O autor bíblico quer que o leitor se dê conta de
que
Todo o pecado ou irresponsabilidade traz em si
a própria maldição.
v. 34
Quando Esaú ouviu as palavras do seu pai, começou a gritar e a
chorar amargamente. Como era previsível, Esaú tem uma reacção
violenta, não aceita a situação, tenta obter outra forma de bênção.
v. 37
Isaac respondeu … eu já o constitui como teu senhor. Isaac
reforça a sua acção, alienando-se de tudo quanto tinha sido previsto
anteriormente (Gn 25,23) face à reacção do filho que queria ter uma
bênção a todo o custo. Parece que Isaac sente interiormente que foi
o próprio Deus que nele agiu.
v. 39-40
Então o seu pai tomou a palavra ... Longe da terra fértil será a tua
morada … viverás da tua espada … As terras montanhosas e
rochosas de Edom eram pouco cultiváveis, adaptadas só à vida
dos caçadores nómadas, desprezados pelos israelitas.

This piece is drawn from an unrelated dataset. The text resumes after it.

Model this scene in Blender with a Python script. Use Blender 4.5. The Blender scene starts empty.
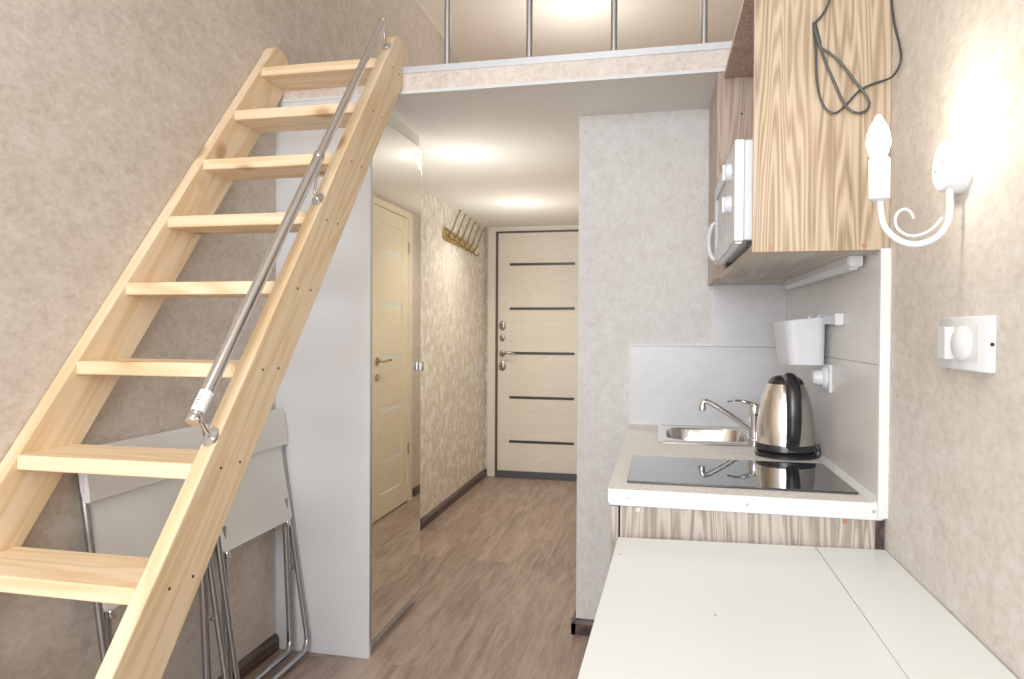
import bpy, bmesh, math, random
from math import sin, cos, pi, radians as R
from mathutils import Vector, Matrix, Euler
random.seed(7)
col = bpy.context.scene.collection

# ---------------------------------------------------------------- layout (metres)
XL, XK, XR = -1.461, -0.329, 0.488        # left wall, right side of hall, right wall
YK, YD = 2.82, 5.724                      # kitchen back wall, entrance wall
YLOFT, ZL, ZLT, ZC = 2.42, 2.128, 2.225, 3.25
YB = -2.3                                 # window wall behind
XT = 0.474                                # face of the tiles on right wall
YC = 1.64                                 # near end of the kitchenette
ZT = 0.875                                # worktop

# ---------------------------------------------------------------- materials
def _mat(name):
    m = bpy.data.materials.new(name); m.use_nodes = True
    nt = m.node_tree; b = nt.nodes['Principled BSDF']
    return m, nt, b
def plain(name, colr, rough=0.5, metal=0.0, spec=0.5, emit=None, es=0, bump=0, bscale=200, coat=0):
    m, nt, b = _mat(name)
    b.inputs['Base Color'].default_value = (*colr, 1); b.inputs['Roughness'].default_value = rough
    b.inputs['Metallic'].default_value = metal; b.inputs['Specular IOR Level'].default_value = spec
    b.inputs['Coat Weight'].default_value = coat
    if emit: b.inputs['Emission Color'].default_value = (*emit, 1); b.inputs['Emission Strength'].default_value = es
    # every surface gets a faint procedural variation in its roughness
    tc = nt.nodes.new('ShaderNodeTexCoord'); n = nt.nodes.new('ShaderNodeTexNoise'); n.inputs['Scale'].default_value = 12
    nt.links.new(tc.outputs['Object'], n.inputs['Vector'])
    mr = nt.nodes.new('ShaderNodeMapRange'); mr.inputs['To Min'].default_value = max(0, rough-.03); mr.inputs['To Max'].default_value = rough+.03
    nt.links.new(n.outputs['Fac'], mr.inputs['Value']); nt.links.new(mr.outputs['Result'], b.inputs['Roughness'])
    if bump:
        n2 = nt.nodes.new('ShaderNodeTexNoise'); n2.inputs['Scale'].default_value = bscale
        nt.links.new(tc.outputs['Object'], n2.inputs['Vector'])
        bp = nt.nodes.new('ShaderNodeBump'); bp.inputs['Strength'].default_value = bump; bp.inputs['Distance'].default_value = .002
        nt.links.new(n2.outputs['Fac'], bp.inputs['Height']); nt.links.new(bp.outputs['Normal'], b.inputs['Normal'])
    return m
def ramp(nt, stops):
    r = nt.nodes.new('ShaderNodeValToRGB'); e = r.color_ramp.elements
    while len(e) < len(stops): e.new(.5)
    for k, (p, c) in enumerate(stops): e[k].position = p; e[k].color = (*c, 1)
    return r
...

A espada não é
um instrumento de caça, onde se adoptavam o aço e a flecha, mas é um
instrumento de assassínio, emblema de guerra. O prognóstico de um
futuro arriscado refere-se à independência de Israel que Edom obterá
em 848 a.C.
v. 41
Pensou Esaú … matarei o meu irmão. Actuam as previsões do pai
que falavam de espada; nasce o projecto de uma vingança mortal. Esaú
torna-se o novo Caim e Jacob para salvar a vida deverá fugir de casa
e ficar afastado dela por muitos anos.
vv. 42-45
Rebeca toma a iniciativa e pensa que a distância geográfica impedirá
a execução da vingança. Dá-se conta que se Jacob for assassinado,
também Esaú como fratricida será obrigado a fugir
(v.45) e assim perderia os seus dois filhos.